- [INFORMATION SUPPLIED]
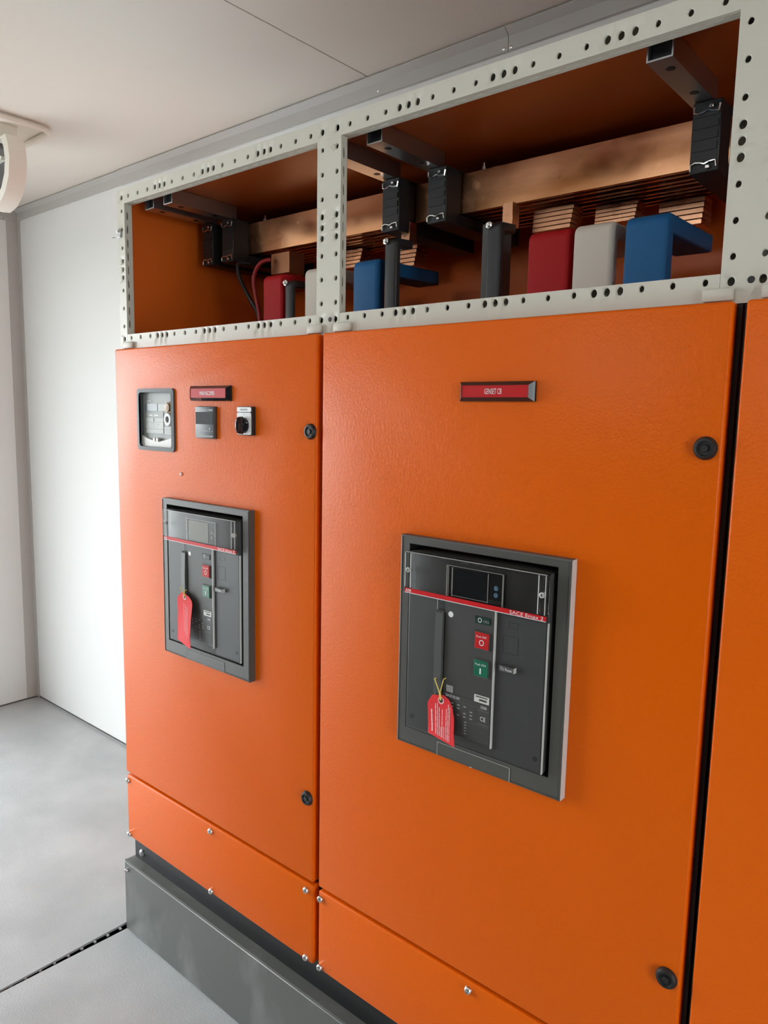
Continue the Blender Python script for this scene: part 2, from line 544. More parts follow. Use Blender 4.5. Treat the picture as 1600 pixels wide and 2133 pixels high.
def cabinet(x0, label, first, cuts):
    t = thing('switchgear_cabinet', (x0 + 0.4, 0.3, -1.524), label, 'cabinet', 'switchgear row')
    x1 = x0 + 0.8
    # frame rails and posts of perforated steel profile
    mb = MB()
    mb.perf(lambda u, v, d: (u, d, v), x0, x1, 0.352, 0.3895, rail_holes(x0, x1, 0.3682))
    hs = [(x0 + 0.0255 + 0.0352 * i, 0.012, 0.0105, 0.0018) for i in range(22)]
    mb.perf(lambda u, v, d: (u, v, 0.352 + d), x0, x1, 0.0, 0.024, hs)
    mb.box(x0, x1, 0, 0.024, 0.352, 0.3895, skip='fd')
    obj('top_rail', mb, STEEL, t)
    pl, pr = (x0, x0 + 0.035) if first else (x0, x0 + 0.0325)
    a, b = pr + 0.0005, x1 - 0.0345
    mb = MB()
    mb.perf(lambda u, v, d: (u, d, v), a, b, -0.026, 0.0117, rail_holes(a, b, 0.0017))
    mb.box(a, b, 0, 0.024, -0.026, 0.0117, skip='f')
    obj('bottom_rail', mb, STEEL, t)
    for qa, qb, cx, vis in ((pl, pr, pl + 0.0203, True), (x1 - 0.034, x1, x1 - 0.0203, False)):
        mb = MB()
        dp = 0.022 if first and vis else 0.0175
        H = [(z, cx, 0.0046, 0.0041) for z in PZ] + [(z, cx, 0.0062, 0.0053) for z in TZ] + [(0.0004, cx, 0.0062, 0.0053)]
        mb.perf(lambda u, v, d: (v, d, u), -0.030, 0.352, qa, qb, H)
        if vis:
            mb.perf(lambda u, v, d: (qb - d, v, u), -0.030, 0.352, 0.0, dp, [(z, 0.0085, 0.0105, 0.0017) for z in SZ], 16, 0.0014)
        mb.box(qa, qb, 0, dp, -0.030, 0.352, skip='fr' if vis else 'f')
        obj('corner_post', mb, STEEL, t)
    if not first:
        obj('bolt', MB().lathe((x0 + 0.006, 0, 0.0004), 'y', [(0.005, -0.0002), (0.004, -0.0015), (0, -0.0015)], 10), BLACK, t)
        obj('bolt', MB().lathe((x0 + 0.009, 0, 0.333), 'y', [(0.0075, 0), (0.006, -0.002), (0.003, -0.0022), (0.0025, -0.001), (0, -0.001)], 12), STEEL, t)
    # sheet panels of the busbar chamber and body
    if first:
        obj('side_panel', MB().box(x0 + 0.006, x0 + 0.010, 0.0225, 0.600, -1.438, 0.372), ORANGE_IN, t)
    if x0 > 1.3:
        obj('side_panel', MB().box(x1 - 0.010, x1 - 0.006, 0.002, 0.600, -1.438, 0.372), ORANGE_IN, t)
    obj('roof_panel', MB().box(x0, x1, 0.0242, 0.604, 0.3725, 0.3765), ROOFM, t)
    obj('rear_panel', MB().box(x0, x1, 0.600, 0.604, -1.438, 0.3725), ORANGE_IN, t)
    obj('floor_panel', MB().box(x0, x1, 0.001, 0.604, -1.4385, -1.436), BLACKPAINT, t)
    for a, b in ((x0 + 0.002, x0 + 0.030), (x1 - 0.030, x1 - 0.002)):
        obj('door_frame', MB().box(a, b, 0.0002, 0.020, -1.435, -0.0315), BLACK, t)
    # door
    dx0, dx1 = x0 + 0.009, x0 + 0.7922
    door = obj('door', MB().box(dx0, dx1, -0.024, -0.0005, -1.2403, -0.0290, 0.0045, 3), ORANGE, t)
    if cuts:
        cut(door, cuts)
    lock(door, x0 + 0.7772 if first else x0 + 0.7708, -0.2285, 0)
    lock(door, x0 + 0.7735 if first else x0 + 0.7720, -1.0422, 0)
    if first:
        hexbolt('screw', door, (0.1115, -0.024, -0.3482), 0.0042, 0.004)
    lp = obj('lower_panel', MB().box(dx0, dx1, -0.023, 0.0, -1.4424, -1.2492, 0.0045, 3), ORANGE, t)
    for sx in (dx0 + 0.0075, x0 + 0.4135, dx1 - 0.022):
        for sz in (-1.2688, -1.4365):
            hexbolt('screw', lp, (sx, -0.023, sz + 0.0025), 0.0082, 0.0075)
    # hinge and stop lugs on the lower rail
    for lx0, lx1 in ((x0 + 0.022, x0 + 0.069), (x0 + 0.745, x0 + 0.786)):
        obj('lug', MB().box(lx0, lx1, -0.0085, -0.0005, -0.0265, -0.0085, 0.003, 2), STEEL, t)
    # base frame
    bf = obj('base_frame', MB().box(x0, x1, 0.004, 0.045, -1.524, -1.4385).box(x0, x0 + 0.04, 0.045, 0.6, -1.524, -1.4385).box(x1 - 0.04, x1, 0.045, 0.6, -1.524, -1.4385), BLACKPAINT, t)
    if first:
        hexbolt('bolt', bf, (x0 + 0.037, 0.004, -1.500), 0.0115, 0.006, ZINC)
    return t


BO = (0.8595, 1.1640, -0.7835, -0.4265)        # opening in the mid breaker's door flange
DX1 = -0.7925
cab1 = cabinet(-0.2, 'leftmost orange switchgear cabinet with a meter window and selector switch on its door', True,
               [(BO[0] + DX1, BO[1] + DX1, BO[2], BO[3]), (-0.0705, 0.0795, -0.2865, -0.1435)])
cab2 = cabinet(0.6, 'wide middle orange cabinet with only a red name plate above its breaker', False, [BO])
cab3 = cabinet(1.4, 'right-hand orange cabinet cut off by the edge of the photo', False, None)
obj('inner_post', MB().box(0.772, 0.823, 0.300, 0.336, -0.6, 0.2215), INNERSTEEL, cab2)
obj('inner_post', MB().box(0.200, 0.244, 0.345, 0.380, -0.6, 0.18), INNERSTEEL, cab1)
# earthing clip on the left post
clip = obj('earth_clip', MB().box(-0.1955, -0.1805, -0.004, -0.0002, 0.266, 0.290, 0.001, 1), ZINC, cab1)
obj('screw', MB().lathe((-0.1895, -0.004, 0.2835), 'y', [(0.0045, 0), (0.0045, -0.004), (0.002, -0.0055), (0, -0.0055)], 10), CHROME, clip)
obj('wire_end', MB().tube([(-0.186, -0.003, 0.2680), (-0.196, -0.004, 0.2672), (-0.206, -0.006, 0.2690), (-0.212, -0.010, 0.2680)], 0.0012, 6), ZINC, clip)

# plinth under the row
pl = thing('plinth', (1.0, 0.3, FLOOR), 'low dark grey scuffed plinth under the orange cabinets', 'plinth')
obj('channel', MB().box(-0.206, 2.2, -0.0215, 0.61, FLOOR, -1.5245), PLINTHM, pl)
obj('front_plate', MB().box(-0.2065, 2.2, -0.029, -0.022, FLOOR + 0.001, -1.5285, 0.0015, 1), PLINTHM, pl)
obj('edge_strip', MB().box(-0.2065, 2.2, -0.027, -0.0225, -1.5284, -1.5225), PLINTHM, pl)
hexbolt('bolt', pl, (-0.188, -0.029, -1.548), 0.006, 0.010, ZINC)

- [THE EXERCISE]
Check each line of the data above for the word "wide", then state how many lines have it. Give the number alone.

- [WRITTEN ANSWER]
2